IBM Sweetens Hardware Leasing Deals
Because IBM retains ownership of the servers, data storage and networking hardware products it leases, the company will reap the benefits of the accelerated depreciation provisions in the stimulus bill, formally called the "American Recovery and Reinvestment Act."
Under its new JumpStart Rates leasing initiative, IBM said it's passing along its savings from the accelerated depreciation to customers by offering lower rates. The new rates apply to leases ranging from 24 to 60 months and only apply to leases for hardware products such as servers, storage systems and networking gear, and not to software or services, said Joyce Blackwell, a vice president with IBM Global Financing.

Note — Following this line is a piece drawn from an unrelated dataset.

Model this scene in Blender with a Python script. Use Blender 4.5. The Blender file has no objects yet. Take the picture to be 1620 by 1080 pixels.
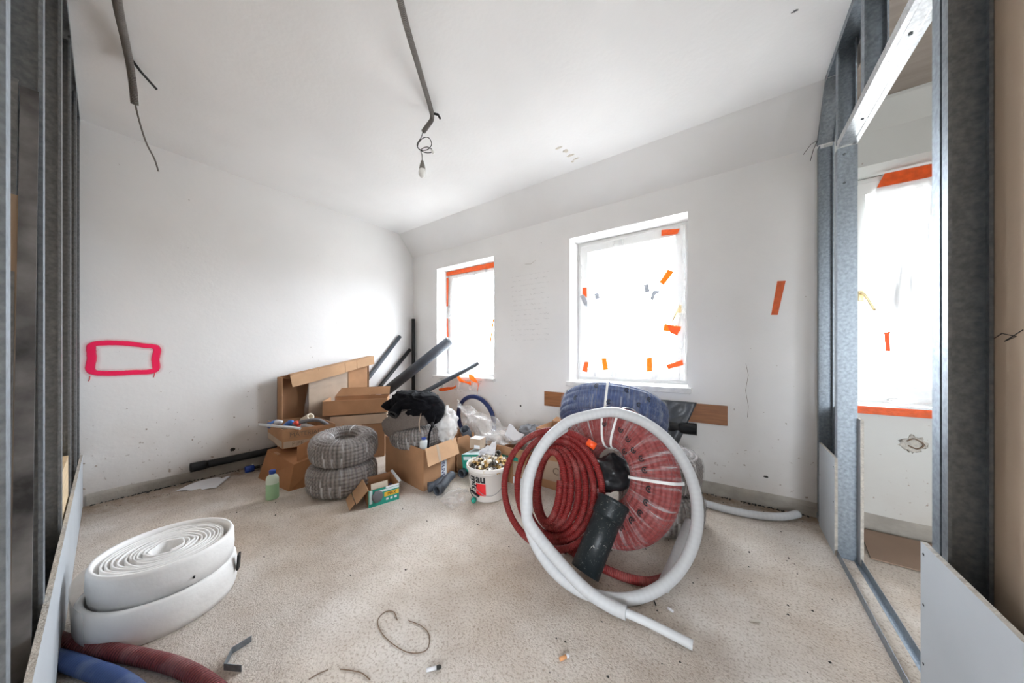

Blackwell said the savings range from 27 cents per month per $1,000 of financed product for a 24-month lease up to 62 cents per month per $1,000 of financed product under a 60-month lease. Under the new rates, for example, a business leasing a $100,000 server for 36 months would save a total of $1,500.
IBM is also offering more flexibility for payment plans, Blackwell said, giving customers the opportunity to defer payments for 30-, 60- or 90-day intervals throughout the lease. That's designed to allow customers to better match lease payments to their use of the equipment and any resulting cash flows. A retailer installing a server as part of a point-of-sale system, for example, could defer payments until the server becomes part of a revenue-generating production system, according to Blackwell.
Vendors have been sweetening their leasing terms in a bid to make it easier for customers to buy—and for solution providers to sell—new IT equipment. It's also become a source of one-upmanship: Earlier this month IBM criticized a leasing plan Hewlett-Packard unveiled in January, calling it a bad deal for customers because they have to return the equipment at the end of the lease period.